(Your goal)
Nothing but the lines from the one that contains "obj('cabinet_back', B((XA +" through the end of the listing should appear, set down exactly.
==== Supplied data
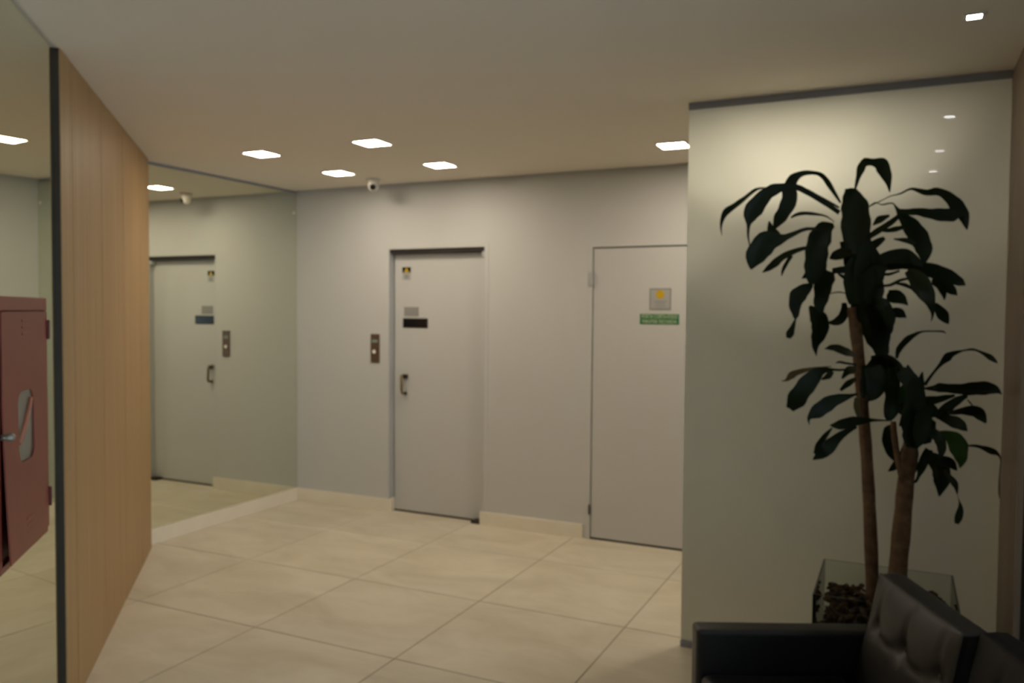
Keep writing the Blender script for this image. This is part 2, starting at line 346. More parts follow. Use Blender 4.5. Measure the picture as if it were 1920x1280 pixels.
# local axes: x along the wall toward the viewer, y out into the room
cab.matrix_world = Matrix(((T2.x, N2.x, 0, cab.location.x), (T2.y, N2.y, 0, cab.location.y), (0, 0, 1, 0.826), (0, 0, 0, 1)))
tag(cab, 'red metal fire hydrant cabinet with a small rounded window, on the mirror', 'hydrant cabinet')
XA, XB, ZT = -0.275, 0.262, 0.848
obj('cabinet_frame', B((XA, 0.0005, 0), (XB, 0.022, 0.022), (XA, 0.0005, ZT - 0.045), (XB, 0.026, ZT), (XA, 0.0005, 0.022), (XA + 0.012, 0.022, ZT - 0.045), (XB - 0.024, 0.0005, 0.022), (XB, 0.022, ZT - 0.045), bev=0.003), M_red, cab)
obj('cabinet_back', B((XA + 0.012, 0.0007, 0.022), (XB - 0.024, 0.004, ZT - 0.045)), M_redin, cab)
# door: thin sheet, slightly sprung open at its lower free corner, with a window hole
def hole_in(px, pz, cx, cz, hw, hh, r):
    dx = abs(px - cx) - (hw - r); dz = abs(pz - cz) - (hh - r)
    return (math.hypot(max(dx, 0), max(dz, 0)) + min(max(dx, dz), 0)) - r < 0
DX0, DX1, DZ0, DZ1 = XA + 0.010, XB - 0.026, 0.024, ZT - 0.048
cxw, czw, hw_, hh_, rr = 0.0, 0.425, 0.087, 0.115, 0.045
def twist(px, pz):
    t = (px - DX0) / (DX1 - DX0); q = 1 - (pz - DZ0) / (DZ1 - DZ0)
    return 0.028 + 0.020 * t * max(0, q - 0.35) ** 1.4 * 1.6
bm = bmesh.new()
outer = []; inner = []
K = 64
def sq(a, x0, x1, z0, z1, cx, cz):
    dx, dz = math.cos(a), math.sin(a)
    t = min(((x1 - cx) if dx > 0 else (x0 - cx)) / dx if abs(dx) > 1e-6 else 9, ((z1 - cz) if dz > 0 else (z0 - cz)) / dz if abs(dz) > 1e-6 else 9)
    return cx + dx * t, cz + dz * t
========
(Correct answer)
obj('cabinet_back', B((XA + 0.012, 0.0007, 0.022), (XB - 0.024, 0.004, ZT - 0.045)), M_redin, cab)
# door: thin sheet, slightly sprung open at its lower free corner, with a window hole
def hole_in(px, pz, cx, cz, hw, hh, r):
    dx = abs(px - cx) - (hw - r); dz = abs(pz - cz) - (hh - r)
    return (math.hypot(max(dx, 0), max(dz, 0)) + min(max(dx, dz), 0)) - r < 0
DX0, DX1, DZ0, DZ1 = XA + 0.010, XB - 0.026, 0.024, ZT - 0.048
cxw, czw, hw_, hh_, rr = 0.0, 0.425, 0.087, 0.115, 0.045
def twist(px, pz):
    t = (px - DX0) / (DX1 - DX0); q = 1 - (pz - DZ0) / (DZ1 - DZ0)
    return 0.028 + 0.020 * t * max(0, q - 0.35) ** 1.4 * 1.6
bm = bmesh.new()
outer = []; inner = []
K = 64
def sq(a, x0, x1, z0, z1, cx, cz):
    dx, dz = math.cos(a), math.sin(a)
    t = min(((x1 - cx) if dx > 0 else (x0 - cx)) / dx if abs(dx) > 1e-6 else 9, ((z1 - cz) if dz > 0 else (z0 - cz)) / dz if abs(dz) > 1e-6 else 9)
    return cx + dx * t, cz + dz * t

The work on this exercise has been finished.